Stimmenverhältnisse ändern sich derzeit rasant, und das mag eine der größten Gefahren für den Neubeginn der SPD werden. Waren vor zwanzig Jahren Stimmbewegungen um vier Prozent noch Grund für Sondersendungen zum rapiden Umbau der Parteienlandschaft, gehören inzwischen solche Änderungen zum gewohnten Bild eines Wahlabends. Hatte eine Partei in den Achtzigern zwischen sieben und zehn Prozent verloren, wusste man, dass in den nächsten drei Legislaturperioden nicht mit ihr zu rechnen war. Sieht man sich an, wie vernichtend die CDU unter Kohl geschlagen wurde, als Schröder Kanzler wurde, und wie schnell es ihr gelang, auf Bundesebene wieder zu Bedeutung zu gelangen und die Regierung vor sich her zu treiben, weiß man, dass kein vermeintlicher Erdrutschsieg für mehr als vier Jahre Sicherheit bietet. Die gleiche Sympathiewelle, die eine Partei ins Amt spülte, kann kurz darauf in die andere Richtung schwappen. Es kann also gut sein, dass nach ein paar Skandälchen, schlechten Arbeitsmarktzahlen und chaotischer Wirtschaftslage sich die SPD unversehens wieder in der einen oder anderen Regierung wiederfindet, ohne auf diese Rolle vernünftig vorbereitet zu sein. Gleichzeitig mag sie dies als Zeichen begreifen, ihren internen Umbau erfolgreich abgeschlossen zu haben und wieder in den alten Trott verfallen. Vergleichen Sie es mit der deutschen Fußballnationalelf, die regelmäßig nach einen wirklich schönen Spiel meint, es sei nun wieder an der Zeit für den guten alten Rumpelfußball.
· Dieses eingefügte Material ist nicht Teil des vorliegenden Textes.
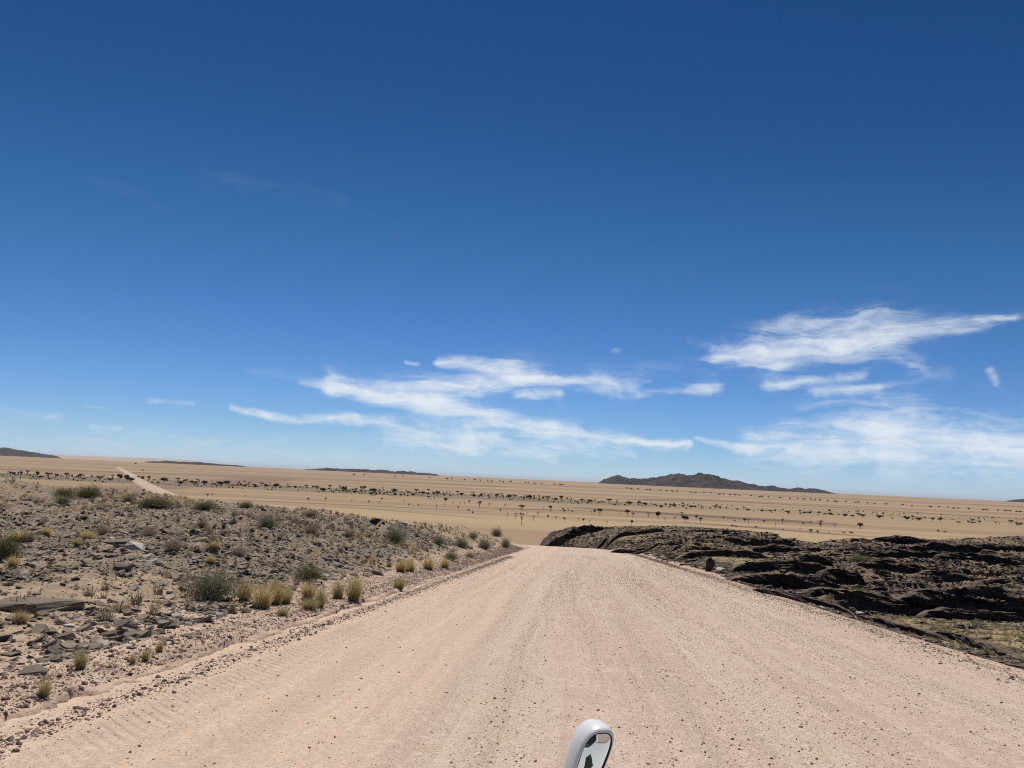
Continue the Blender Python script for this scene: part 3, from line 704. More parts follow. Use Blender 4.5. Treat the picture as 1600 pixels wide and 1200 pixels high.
def rock(px, py, wpx, label, k=0, name='rock', cat='rock', rz=None, asp=1.0, tilt=(0, 0), mat=None, group=None, zs=1.0, sink=.12, hgt=None):
    P, D = place(px, py)
    size = wpx/F_PX*D
    o = bpy.data.objects.new(name, ROCKS[k % len(ROCKS)]); COL.objects.link(o)
    if mat is not None:
        o.data = o.data.copy(); o.data.materials.clear(); o.data.materials.append(mat)
    o.scale = (size*1.05, size*asp, size*zs)
    o.rotation_euler = (tilt[0], tilt[1], rz if rz is not None else random.uniform(-.5, .5))
    o.location = (P[0], P[1], P[2] + size*zs*(.2-sink))
    return tag(o, label, cat, group)
rock(52, 950, 128, 'long flat grey rock slab with dark undercut edge at the left border', 3, 'flat_rock', 'rock', rz=.05, asp=.85, zs=.34, sink=.13, mat=M_SLATE)
rock(52, 1052, 40, 'dark grey angular rock low on the left bank by the pale sand', 1, rz=.3, zs=.75, mat=M_SLATE)
rock(20, 1024, 40, 'flat grey rock slab sunk in sand at the left border, below the tuft', 5, rz=-.1, zs=.4, mat=M_SLATE)
rock(212, 857, 34, 'pale topped rock slab tilted on the stony left bank', 2, rz=-.5, zs=.7, tilt=(.1, .35), mat=M_PALEROCK)
rock(188, 848, 40, 'dark shaded rock behind the pale topped slab', 4, rz=.1, zs=.5, mat=M_SLATE)
rock(193, 888, 30, 'dark boulder with a black front face below the pale topped slab', 6, rz=.4, zs=.8, mat=M_SLATE)
rock(358, 818, 26, 'grey block with flat top standing near the brow of the left bank', 0, rz=.2, zs=1.0, tilt=(0, -.25), mat=M_SLATE)
rock(268, 833, 34, 'long grey slab lying slanted on the middle of the left bank', 7, rz=-.3, zs=.5, tilt=(0, .2), mat=M_SLATE)
rock(590, 898, 32, 'dark purplish rock lying on sand right of the grass tufts', 8, rz=-.3, zs=.85, tilt=(0, .2), mat=M_SLATE)
rock(651, 923, 22, 'reddish brown flat rock at the road margin', 9, rz=.2, zs=.7, mat=M_DARK)
rock(633, 820, 26, 'pale flat rock with dark shadow under it near the left brow', 5, rz=.1, zs=.7, mat=M_PALEROCK)
rock(586, 816, 18, 'black jagged rock on the brow beside the pale flat rock', 3, rz=.0, zs=1.1, mat=M_DARK)
rock(343, 963, 14, 'pale grey upright stone in a cluster of dark flat stones', 6, rz=.8, zs=1.5, mat=M_PALEROCK)
rock(330, 960, 26, 'dark flat stone beside the pale upright stone', 2, rz=.1, zs=.5, mat=M_SLATE)
rock(258, 1000, 22, 'dark stone with pale face on sand above the gravel berm', 4, rz=.2, zs=.7, mat=M_SLATE)
rock(295, 995, 26, 'black flat stone right of the pale faced stone above the berm', 7, rz=.25, zs=.6, mat=M_SLATE)
rock(242, 990, 18, 'small black stone left of the pale faced stone', 8, rz=-.3, zs=.6, mat=M_SLATE)
rock(109, 979, 16, 'pale quartz stone on the sandy left bank', 9, rz=0, zs=.8, mat=M_PALEROCK)
rock(141, 983, 12, 'rounded dark grey stone right of the pale quartz stone', 0, rz=0, zs=1.0, mat=M_SLATE)
rock(208, 1012, 24, 'low grey slab flush with the sand beside the berm', 5, rz=0, zs=.4, mat=M_SLATE)
rock(627, 1073, 9, 'lone dark stone lying on the left half of the road', 3, 'stone', 'stone', rz=.2, zs=1.1, mat=M_DARK)
rock(424, 1131, 15, 'white flat stone pressed in the near left of the road', 1, 'stone', 'stone', rz=.4, zs=.25, mat=M_PALEROCK, sink=.0)
rock(64, 1152, 9, 'dark round stone on the road margin at the lower left', 6, 'stone', 'stone', zs=1.0, mat=M_DARK)
rock(1109, 893, 19, 'black upright pointed rock standing at the right road edge', 6, rz=.1, zs=2.9, asp=.6, tilt=(.0, .55), mat=M_DARK, sink=.03)
rock(1124, 892, 16, 'pale block leaning at the foot of the black upright rock', 1, rz=.2, zs=1.1, tilt=(0, -.2), mat=M_PALEROCK)
rock(1155, 911, 8, 'small white boulder beside the right road edge', 2, zs=1.3, mat=M_PALEROCK)
rock(1343, 961, 11, 'white angular stone on the right verge of the road', 4, zs=1.2, mat=M_PALEROCK)
rock(1046, 877, 9, 'whitish stone at the start of the rubble on the right verge', 8, zs=.8, mat=M_PALEROCK)
rock(1543, 1026, 9, 'brown stone on the pale right shoulder of the road', 0, 'stone', 'stone', zs=.9, mat=M_DARK)
rock(130, 1010, 60, 'low grey bedrock slab flush with sand, left of the solitary tuft', 7, 'flat_rock', 'rock', rz=.1, asp=.7, zs=.2, sink=.1, mat=M_SLATE)
rock(175, 970, 40, 'thin pale brown slab half buried in sand, middle of the near left bank', 2, 'flat_rock', 'rock', rz=-.1, asp=.8, zs=.2, sink=.1, mat=M_SLATE)
rock(95, 1028, 44, 'dark flat bedrock slab half buried beside the solitary tuft', 8, 'flat_rock', 'rock', rz=.2, asp=.7, zs=.24, sink=.1, mat=M_SLATE)
# further stones large enough to count on the left bank
cand = []
while len(cand) < 170:
    px, py = random.uniform(0, 760), random.uniform(775, 1040)
    if py < 770+.085*px or py > 1010-.10*px: continue
    if px > 560 and py > 900: continue
    cand.append((px, py))
for i, (px, py) in enumerate(cand):
    wv = random.choice([6, 7, 8, 9, 10, 12, 15])*(.75 if py < 850 else 1.0)
    far = py < 850
    lab = ('small dark slab among the stones high on the left bank' if far else 'small grey flat stone among the rubble low on the left bank')
    rock(px, py, wv, lab, i, 'schist_stone', 'stone', rz=random.uniform(0, 6.3), zs=random.uniform(.4, .9), tilt=(random.uniform(-.2, .2), random.uniform(-.3, .3)), group='stones high on the left bank' if far else 'stones low on the left bank')

# ------------------------------------------------------------------ rock ledges of the right side
def ledge(x0, x1, yt, yb, label, seed, rot=0.0, depth=None, mat=M_DARK, line=None):
    """a bed of layered rock cropping out: steep ragged face towards the road, top dipping away"""
    xm = .5*(x0+x1)
    P, D = place(xm, yb, detail=True)
    L = (x1-x0)/F_PX*D; Hh = (yb-yt)/F_PX*D*(.6 if xm < 1110 and x0 > 860 else 1.0)
    dp = depth or max(1.2, min(Hh*2.4, 7))
    nv = 64; nu = int(min(520, max(80, L/.07))); u = np.linspace(-.5, .5, nu)
    dirx = R0[:2]; c, s = math.cos(rot), math.sin(rot)
    if line:                                  # runs between two ground points, height given in metres
        A_, B_ = place(*line[0])[0], place(*line[1])[0]; P = (A_+B_)/2; L = float(np.linalg.norm((B_-A_)[:2])); Hh = line[2]
        dirx = (B_-A_)[:2]/L; c, s = 1.0, 0.0; dp = max(1.0, Hh*2.5); nu = int(min(520, max(80, L/.07))); u = np.linspace(-.5, .5, nu)
    dx = np.array([dirx[0]*c-dirx[1]*s, dirx[0]*s+dirx[1]*c]); dy = np.array([-dx[1], dx[0]])
    env = np.clip(1-(2*np.abs(u))**3.4, 0, None)**.7
    h = Hh*(env*(.90+.45*fbm(u*L*.2+seed, u*0+1, seed, 5, .62)))
    h = np.maximum(h, .03)
    me_ = (.25*Hh+.3)*fbm(u*L*.16, u*0+seed*3.1, seed+1, 5, .6)*1.4
    v = np.linspace(0, 1, nv)
    # profile: face (v<.55), top (.55-.85), back
    zf = np.interp(v, [0, .55, .8, 1.0], [-.35, 1.0, .72, -.4])
    yf = np.interp(v, [0, .08, .55, .8, 1.0], [-.05, .0, .14*Hh/dp, .7, 1.0])
    U, Vv_ = np.meshgrid(u, v, indexing='ij')
    Z = h[:, None]*zf[None]; Yl = me_[:, None] + dp*yf[None]*(.6+.4*env)[:, None]
    # strata: beds in and out along the face
    bed = (Z + .12*U*L)/max(.16, Hh*.16)
    off = vn(np.floor(bed)*7.7+seed, U*L*.55+np.floor(bed)*3.3, seed+5)*.5*Hh**.6 + vn(np.floor(bed*2.3)*5.1, U*L*1.8, seed+6)*.26*Hh**.6 + vn(np.floor(bed*5.1)*3.7, U*L*4.2, seed+9)*.13*Hh**.6
    na = float(np.clip(D/40, 1, 3)); off = off*na**.5
    face = np.interp(v, [0, .1, .5, .62, .8], [0.3, 1, 1, .5, .2])[None]
    Yl = Yl + off*face
    Z = Z + na*(.16*fbm(U*L*.9/na**.5, Yl*1.6, seed+7, 5, .6)*min(1, Hh) + .07*fbm(U*L*4/na, Yl*4/na, seed+8, 3)*min(1, Hh))*np.clip(env, .2, 1)[:, None]
    X_ = P[0] + dx[0]*U*L + dy[0]*Yl; Y_ = P[1] + dx[1]*U*L + dy[1]*Yl
    bx = P[0] + dx[0]*u*L + dy[0]*me_; by = P[1] + dx[1]*u*L + dy[1]*me_
    gz = H(bx, by); sl_ = np.polyfit(u*L, gz, 1)
    slp = sl_[0] if line else float(np.clip(sl_[0], -.09, .06))
    gz = np.median(gz) + slp*u*L + .35*(Hh**.5)*fbm(u*L*.09, u*0+seed*1.7, seed+12, 3)
    gback = H(X_, Y_)
    Zw = gz[:, None] + Z
    Zw = np.where(Vv_ > .9, np.minimum(Zw, gback-.15), Zw)
    Zw = np.where(Vv_ < .03, np.minimum(Zw, gback-.15), Zw)
    Zw = np.minimum(Zw, gback + 1.15*Hh*env[:, None]*(.85+.7*fbm(U*L*.5/na**.5, U*0+seed, seed+15, 4, .6)) + .06)
    Vt = np.stack([X_-P[0], Y_-P[1], Zw-P[2]], -1).reshape(-1, 3)
    o = mk('rock_ledge', Vt, grid_faces(nu, nv)[:, ::-1].copy(), mat, smooth=False)
    o.location = P
    return tag(o, label, 'rock ledge', 'dark rock ledges right of the road')
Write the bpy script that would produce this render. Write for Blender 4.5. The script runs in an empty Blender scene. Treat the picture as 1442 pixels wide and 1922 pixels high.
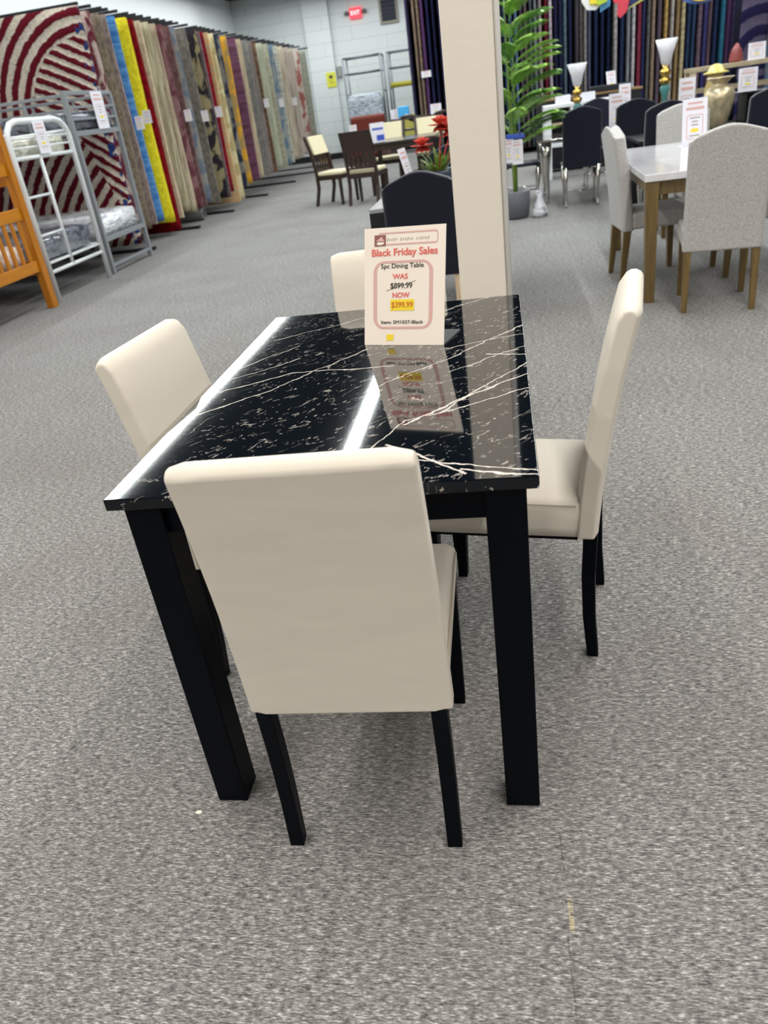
import bpy, bmesh, math, random
import numpy as np
from mathutils import Vector, Matrix
random.seed(7)
PI = math.pi
SC = bpy.context.scene
COL = SC.collection

# ---------------------------------------------------------------- camera
def rx(a): return Matrix.Rotation(a, 4, 'X')
def rz(a): return Matrix.Rotation(a, 4, 'Z')
cam_d = bpy.data.cameras.new('camera')
cam = bpy.data.objects.new('camera', cam_d); COL.objects.link(cam)
cam.matrix_world = Matrix.Translation((0.3303, -1.6552, 1.2928)) @ rz(0.198) @ rx(PI/2-0.491) @ rz(-0.1437)
cam_d.sensor_fit = 'VERTICAL'; cam_d.sensor_height = 36.0
cam_d.lens = 1426.8/1922*36.0
cam_d.clip_start = 0.02; cam_d.clip_end = 200
cam_d.dof.use_dof = True; cam_d.dof.focus_distance = 1.7; cam_d.dof.aperture_fstop = 5.0
SC.camera = cam

# ---------------------------------------------------------------- world, lights, exposure
w = bpy.data.worlds.new('world'); SC.world = w; w.use_nodes = True
w.node_tree.nodes['Background'].inputs[0].default_value = (0.95, 0.97, 1.0, 1)
w.node_tree.nodes['Background'].inputs[1].default_value = 0.08
SC.view_settings.view_transform = 'Standard'
SC.view_settings.look = 'None'
SC.view_settings.gamma = 1
SC.view_settings.use_curve_mapping = False
SC.view_settings.exposure = -0.55
WARM = (1.0, 0.945, 0.87); NEUT = (0.95, 1.0, 0.995)
def strip(x, y0, y1, power, col, z=4.0, wd=0.11):
    d = bpy.data.lights.new('tube_or_fill_light', 'AREA'); d.shape = 'RECTANGLE'
    d.size = wd; d.size_y = y1-y0; d.energy = power*(y1-y0); d.color = col
    o = bpy.data.objects.new('tube_or_fill_light', d); COL.objects.link(o)
    o.location = (x, (y0+y1)/2, z)
for x, k in ((-4.5, 0.62), (-1.7, 1.05), (1.45, 1.05), (4.5, 1.0)):
    strip(x, -7.0, 2.2, 30.5*k, WARM)
    strip(x, 2.6, 19.5, 34*k, NEUT)
strip(-6.0, 8.5, 19.5, 12, NEUT)  # added fill, not one of the tube rows: brightens the left wall
strip(-3.4, 19.7, 21.3, 95, NEUT, wd=4.5)  # invented broad wash panel that lifts the back wall, no known fixture

# ---------------------------------------------------------------- materials
def lin(c):
    return tuple(((v/255)/12.92 if v/255 <= 0.04045 else ((v/255+0.055)/1.055)**2.4) for v in c)
MC = {}
def newmat(name):
    m = bpy.data.materials.new(name); m.use_nodes = True
    nt = m.node_tree; b = nt.nodes['Principled BSDF']
    return m, nt, b
def mat(name, rgb, rough=0.5, metal=0.0, spec=0.5, coat=0.0, bump=0.0, bscale=60, var=0.0, vscale=8, emit=0, trans=0, sheen=0):
    if name in MC: return MC[name]
    m, nt, b = newmat(name); c = (*lin(rgb), 1)
    b.inputs['Base Color'].default_value = c
    b.inputs['Roughness'].default_value = rough
    b.inputs['Metallic'].default_value = metal
    b.inputs['Specular IOR Level'].default_value = spec
    b.inputs['Coat Weight'].default_value = coat
    b.inputs['Transmission Weight'].default_value = trans
    b.inputs['Sheen Weight'].default_value = sheen
    if emit:
        b.inputs['Emission Color'].default_value = c; b.inputs['Emission Strength'].default_value = emit
    if var or bump:
        tc = nt.nodes.new('ShaderNodeTexCoord')
    if var:
        n = nt.nodes.new('ShaderNodeTexNoise'); n.inputs['Scale'].default_value = vscale; n.inputs['Detail'].default_value = 3
        nt.links.new(tc.outputs['Object'], n.inputs['Vector'])
        r = nt.nodes.new('ShaderNodeValToRGB')
        r.color_ramp.elements[0].position = 0.35; r.color_ramp.elements[1].position = 0.65
        r.color_ramp.elements[0].color = tuple(v*(1-var) for v in c[:3])+(1,)
        r.color_ramp.elements[1].color = tuple(min(1, v*(1+var)) for v in c[:3])+(1,)
        nt.links.new(n.outputs['Fac'], r.inputs['Fac']); nt.links.new(r.outputs['Color'], b.inputs['Base Color'])
    if bump:
        n = nt.nodes.new('ShaderNodeTexNoise'); n.inputs['Scale'].default_value = bscale; n.inputs['Detail'].default_value = 4
        nt.links.new(tc.outputs['Object'], n.inputs['Vector'])
        bp = nt.nodes.new('ShaderNodeBump'); bp.inputs['Strength'].default_value = bump; bp.inputs['Distance'].default_value = 0.01
        nt.links.new(n.outputs['Fac'], bp.inputs['Height']); nt.links.new(bp.outputs['Normal'], b.inputs['Normal'])
    MC[name] = m; return m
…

Der gleiche Populismus, der die SPD im Juni bewog, sich für Internetzensur einzusetzen, treibt die Partei jetzt in der Opposition, ihre eigenen Beschlüsse zu kritisieren - und dabei mit dem schauspielerischen Talent eines Seifenoperndarstellers noch den Eindruck erwecken zu wollen, das Zensurgesetz sei allein mit den Stimmen der Union verabschiedet worden. Kein Wort des Bedauerns, nicht ein einziger Satz der Art: "Ja, wir haben damals die Büchse der Pandora zu öffnen geholfen, aber die Wähler haben uns deutlich gezeigt, was sie davon halten. Wir sehen ein, dass wir einen Fehler begangen haben und versuchen jetzt nach Kräften, diesen Fehler zu korrigieren."
Es ist eine Binsenweisheit, dass Einsicht der erste Schritt zur Besserung ist, aber diese simple Erkenntnis scheint der SPD fremd zu sein. Wenn eine Partei einen Bruch in ihrer Haltung wie im Fall der Internetzensur entweder nicht erkennt oder erkennen will, braucht sie offenbar ein paar Legislaturperioden Opposition zum Nachdenken.